Despite the absence of a comprehensive global pact on the subject, the human right to property protection—a right of property but only rarely to specific property—exists and is recognized in 21 human rights instruments, including some of the most widely ratified multilateral treaties ever adopted. The Cold War’s omission of property rights in the two principal treaties on human rights, namely the International Covenant on Civil and Political Rights and the International Covenant on Economic, Social and Cultural Rights, has been overtaken by events.
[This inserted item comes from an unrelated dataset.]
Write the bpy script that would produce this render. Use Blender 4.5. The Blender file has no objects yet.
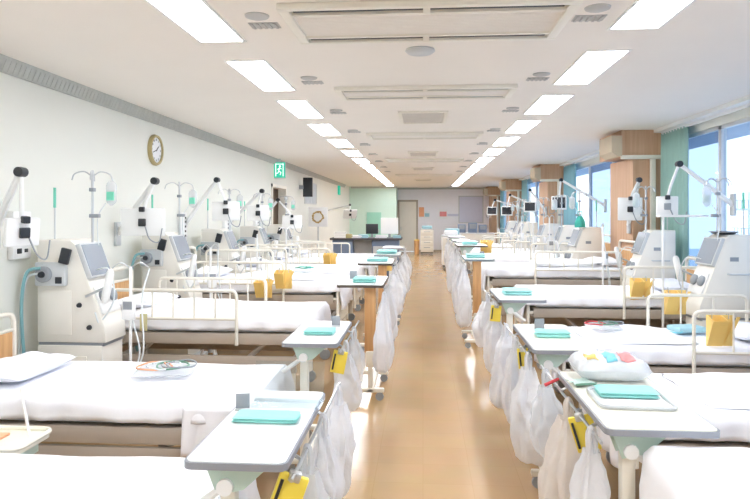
import bpy, bmesh, math, random
from mathutils import Vector, Matrix, noise

random.seed(7)
PI = math.pi
COL = bpy.context.scene.collection
F, CXP, HY, CAMZ, YAW = 635.0, 375.0, 214.0, 1.65, math.atan(48 / 635.0)
CS, SN = math.cos(YAW), math.sin(YAW)


def at(px, py, d):
    """photo pixel + distance along the optical axis (metres) -> point in the room"""
    rt = (px - CXP) / F * d
    return Vector((CS * rt - SN * d, SN * rt + CS * d, CAMZ - (py - HY) / F * d))


def lin(c):
    return tuple(((v / 255.0) / 12.92 if v / 255.0 <= 0.04045 else ((v / 255.0 + 0.055) / 1.055) ** 2.4) for v in c)


# ------------------------------------------------------------------ materials
MATS = {}


def mat(name, rgb, rough=0.5, metal=0.0, var=0.0, vscale=6.0, bump=0.0, bscale=40.0, spec=0.5, alpha=1.0, trans=0.0, stretch=(1, 1, 1), rgb2=None):
    if name in MATS:
        return MATS[name]
    m = bpy.data.materials.new(name)
    m.use_nodes = True
    nt = m.node_tree
    b = nt.nodes['Principled BSDF']
    c = lin(rgb)
    b.inputs['Base Color'].default_value = (*c, 1)
    b.inputs['Roughness'].default_value = rough
    b.inputs['Metallic'].default_value = metal
    b.inputs['Specular IOR Level'].default_value = spec
    b.inputs['Alpha'].default_value = alpha
    b.inputs['Transmission Weight'].default_value = trans
    tc = nt.nodes.new('ShaderNodeTexCoord')
    mp = nt.nodes.new('ShaderNodeMapping')
    mp.inputs['Scale'].default_value = stretch
    nt.links.new(tc.outputs['Object'], mp.inputs['Vector'])
    n = nt.nodes.new('ShaderNodeTexNoise')
    n.inputs['Scale'].default_value = vscale
    n.inputs['Detail'].default_value = 4
    nt.links.new(mp.outputs['Vector'], n.inputs['Vector'])
    r = nt.nodes.new('ShaderNodeValToRGB')
    c2 = lin(rgb2) if rgb2 else tuple(v * (1 - var) for v in c)
    r.color_ramp.elements[0].position = 0.3
    r.color_ramp.elements[1].position = 0.7
    r.color_ramp.elements[0].color = (*c2, 1)
    r.color_ramp.elements[1].color = (*c, 1)
    nt.links.new(n.outputs['Fac'], r.inputs['Fac'])
    nt.links.new(r.outputs['Color'], b.inputs['Base Color'])
    if bump:
        n2 = nt.nodes.new('ShaderNodeTexNoise')
        n2.inputs['Scale'].default_value = bscale
        n2.inputs['Detail'].default_value = 3
        nt.links.new(mp.outputs['Vector'], n2.inputs['Vector'])
        bp = nt.nodes.new('ShaderNodeBump')
        bp.inputs['Strength'].default_value = bump
        bp.inputs['Distance'].default_value = 0.01
        nt.links.new(n2.outputs['Fac'], bp.inputs['Height'])
        nt.links.new(bp.outputs['Normal'], b.inputs['Normal'])
    MATS[name] = m
    return m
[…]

But that reality continues to be resisted by legal scholars, including human rights advocates, as well as by many across the political spectrum from many on the left (who associate property rights with misguided “Western” models for economic development) to some on the right (who see it as yet another intrusion on sovereign discretion sought by global elites). It is also resisted by U.S. courts which continue to assert that international law regulates the treatment of foreign property but not of “domestic takings” involving actions directed at a state’s own citizens.

This Article surveys the reality of internationalized property rights protections outside the usual context in which it is addressed, namely to protect the property of foreign investors in the host states in which they operate. It canvasses the policy and jurisprudential objections to the idea of a treaty-based human right of property, addresses how the U.S. has contributed to the internationalization of this human right, and contrasts the property caselaw of the Inter-American Court of Human Rights with the ways U.S. courts have largely resisted the idea that the international human right of property exists. It addresses how human rights treaties respond to objections to property rights writ large and uses, inter alia, the property rulings of the Inter-American Court of Human Rights to advance a non-instrumentalist defense of the human right to property protection based on “moral intuitions” of what human dignity requires. Finally, the Article defends the fragmented nature of the distinct international regimes that protect property from those who would seek to harmonize its contours either through a global agreement or by recognizing its status as customary law.